You have a few minutes to edit a post. Every emoji I’ve tried to use has come out fine. But if you try to use one and it doesn’t, just edit your post and remove it. And if you don’t see it in time, you can ask a mod to edit it for you. I make tons of typos. I’m happy to fix other people’s typos on request.

The way to add the supported emojis to your post is to click the smily face icon button on the edit box control panel. Then scroll through the big grid of all thousand of them. There is zero need for you to remember the :word: format codes for any of them. I sure remember at least the starting letters of the few I use regularly. But I’d never just type a : then try guessing what the right letters might be for my desired icon.

It is by definition impossible to know that. You have no way of knowing, or controlling, what limitations any given reader’s device may have. Some of us will see any and every Unicode code point correctly. Others will not. You just have to accept that that is the way HTML & browsers, not Discourse specifically, work.

In general, Discourse is totally happy rendering HTML entities like “©” gives ©. It’s equally happy to render things like “⎵” gives ⎵, which is technically “BOTTOM SQUARE BRACKET” but is often used as a visual marker for a space character.

Again what any user sees depends on which fonts they have installed and how complete Unicode support is within those fonts and that OS. But as a general matter nowadays that support is pretty complete.

I sure would not waste a moment thinking about the few holdouts still reading the Dope on an XP machine and IE v4.0. Everybody else can read your Discourse-supported emojis picked off the grid and your plain old &1234; style- Unicode characters (including Unicode emojis) just fine.

Thank you @LSLGuy

I usually type emojis into discourse by clicking the emoji button on my phone’s keyboard and selecting one there.

:heart::cry::joy::drum::woman_shrugging::blue_circle:

I use the phone too.

I started overthinking and worrying if my Samsung phone keyboard has emoji that Discourse doesn’t support.

Good point. I was assuming input on a laptop or desktop. Tablets and phones may have even easier ways as keyboard features.

Within Discourse’s dropdown grid of emoji choices, there’s a built-in “frequently used” section at the top. As you use the emoji picker, it’ll figure out which ~dozen ones you use most often. And present those first right up top so pretty soon you don’t need to scroll around the big grid hunting for your usuals; they’re served up right away.

It’s not even just a matter of recognizing the code points. Even if a given platform recognizes, say, the “Big Grin” emoji, and gives you a picture that looks like a big grin, it might be a completely different big grin than on some other platform.

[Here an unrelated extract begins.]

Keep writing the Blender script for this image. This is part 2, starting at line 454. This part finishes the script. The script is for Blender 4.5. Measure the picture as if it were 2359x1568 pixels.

Which can lead to misunderstandings, when the sender sees a picture that they think represents exactly the thought that they wish to convey, but the receiver sees a picture that seems to convey a completely different thought.

Ironically, nonstandard emojis, like the ones that vBulletin uses, are all image files served up as image files by that server. And so everyone will see exactly the same thing with a nonstandard emoji.

The word-based emojis in Discourse are also embedded images, so using those guarantees consistency.

Example:

:grinning_cat:

Becomes

https://emoji.discourse-cdn.com/twitter/grinning_cat.png

This is pretty standard on most websites it seems. They implement their own emoji that are consistent. That’s why I suspected Discourse would also do so.

(well, that and the fact I’ve never noticed a Microsoft emoji on this site. They are very distinct.)